We do have images named punk_0.png through punk_999.png. We could store them on our server, but I wanted to store them somewhere forever™.

Some projects have used ipfs for this, I wanted to try out Arweave which I’d heard good things about.

I uploaded these images to Arweave, using arweave-deploy to deploy a directory. This functionality seems to have been intended for deploying a website, so it maintains paths from the root of the folder, which is what I wanted.

I actually had to modify the source code for that tool slightly because it has a hard-coded limit of 200 items, and I had 1000 items. Nothing seemed to break but I’m not sure why the limit existed to begin with so modify at your own risk.
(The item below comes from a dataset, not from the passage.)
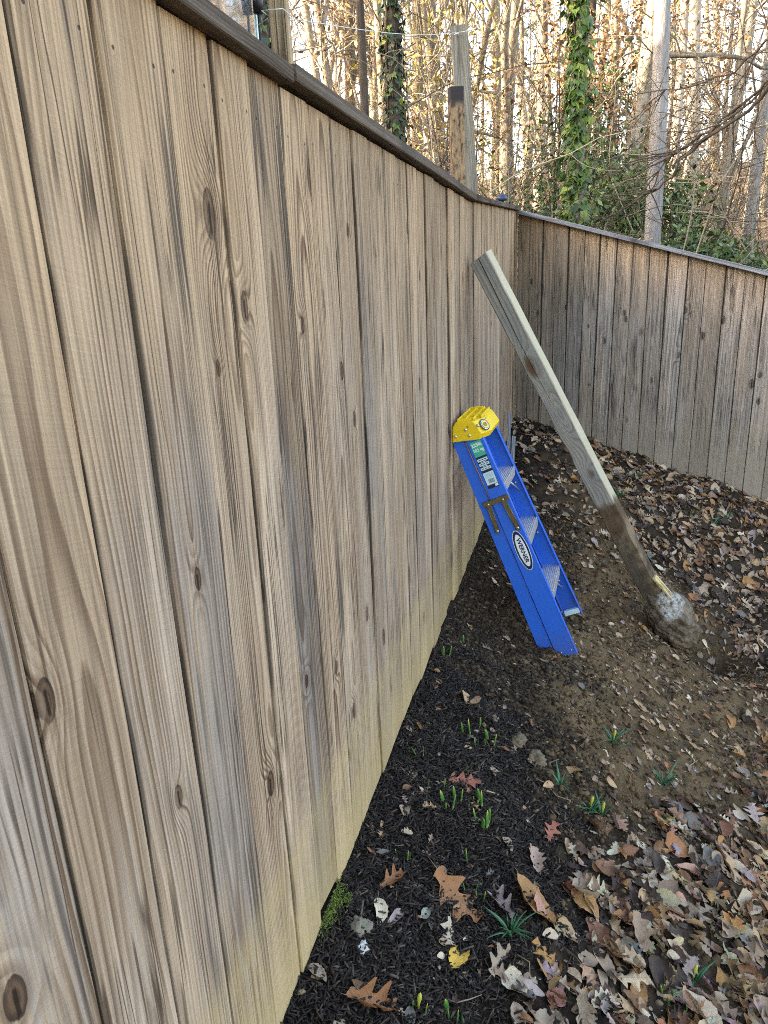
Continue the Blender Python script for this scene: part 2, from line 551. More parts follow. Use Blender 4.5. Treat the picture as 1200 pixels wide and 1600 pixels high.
a.data.foreach_set('color', zc.ravel())
yard = link(bpy.data.objects.new('yard_ground', me))
tag(yard, kind='structure', label='dark mulch bed and bare brown soil along the fence')
# the wooded hillside all round, one sheet under and beyond the yard
q = np.sinh(np.linspace(-5.2, 5.2, 240)) / math.sinh(5.2) * 420
def outer(x, y):
    z = terrain(x, y)
    inside = (x > -0.12) & (x < 4.4) & (y > -1.9) & (y < 6.5)
    return np.where(inside, z - 0.35, z - 0.01)
v, f = grid(q + 2.0, q + 3.0, outer)
hs = link(bpy.data.objects.new('wooded_hillside', np_mesh('wooded_hillside', v, f, ground_mat('leafy_forest_floor', False), True)))
tag(hs, kind='structure', label='leaf covered hillside rising behind the fences')

# ------------------------------------------------------------------ fences
def board_mesh(name, w, h, th, m, seed, bottom=0.0, rows=7, bow=0.0012, lap=0.0, tilt=0.0):
    """one sawn board: local x across, -y the weathered face, z up; arrises eased, edges a little out of true;
    lap: the back of the right edge runs on behind the next board, which is rebated for it"""
    r = random.Random(seed)
    e = 0.0022
    if lap:
        prof = [(-w / 2 + e, 0), (w / 2 - e, 0), (w / 2, e), (w / 2, th * .76), (w / 2 + lap, th * .78), (w / 2 + lap, th), (-w / 2 + lap + .004, th), (-w / 2 + lap + .004, th * .72), (-w / 2, th * .72), (-w / 2, e)]
    else:
        prof = [(-w / 2 + e, 0), (w / 2 - e, 0), (w / 2, e), (w / 2, th), (-w / 2, th), (-w / 2, e)]
    vs_, fs = [], []
    n = len(prof)
    cup = r.uniform(-0.0015, 0.0015)
    foot = r.uniform(-0.016, 0.016)
    for i in range(rows):
        t = i / (rows - 1)
        z = bottom + (h - bottom) * t
        jl, jr = r.uniform(-bow, bow), r.uniform(-bow, bow)
        off = r.uniform(-0.0012, 0.0012)
        for (x, y) in prof:
            dz = x * tilt
            if i == 0 and h > 0.5 and bow > 0: dz += (x / w) * foot
            vs_.append((x + (jl if x < 0 else jr), y + off + (cup if abs(x) < w / 2 - e * 0.5 else 0), z + dz))
    for i in range(rows - 1):
        for k in range(n):
            k2 = (k + 1) % n
            fs.append((i * n + k, i * n + k2, (i + 1) * n + k2, (i + 1) * n + k))
    fs.append(tuple(range(n))[::-1])
    fs.append(tuple((rows - 1) * n + k for k in range(n)))
    me = bpy.data.meshes.new(name)
    me.from_pydata(vs_, [], fs)
    me.materials.append(m)
    return me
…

This deployment got us a root URL for our folder of deployed punk images. I then used another python script to produce the final punk_0.json through punk_999.json files with the image URI and metadata properties, bundled those into another folder, and uploaded that folder to Arweave as well.

Then I added that URI root to my rust code, redeployed my contract, and that was it.

"Screenshot of several Glitch Punks visible in Phantom Wallet"

You can view Glitch Punk #1 on solshop.io.

Conclusion

This was a fun project. I’m not 100% sure everything I did to hack the thing together is current best practice on Solana, but hopefully it’s helpful to get an idea for what the shape of the code actually looks like.

I was helped a lot by this Tutorial by paul-schaaf on github, which gives an example of an escrow program.

The project is currently live on mainnet, if you want to purchase a Glitch Punk you can get one at https://glitchpunks.art

Catherine


  • 1: Draw Some Pixels
  • 2: There are checked versions of subtraction available if you’re doing something more complicated. You can get into trouble doing raw math if you don’t think it through in smart contracts.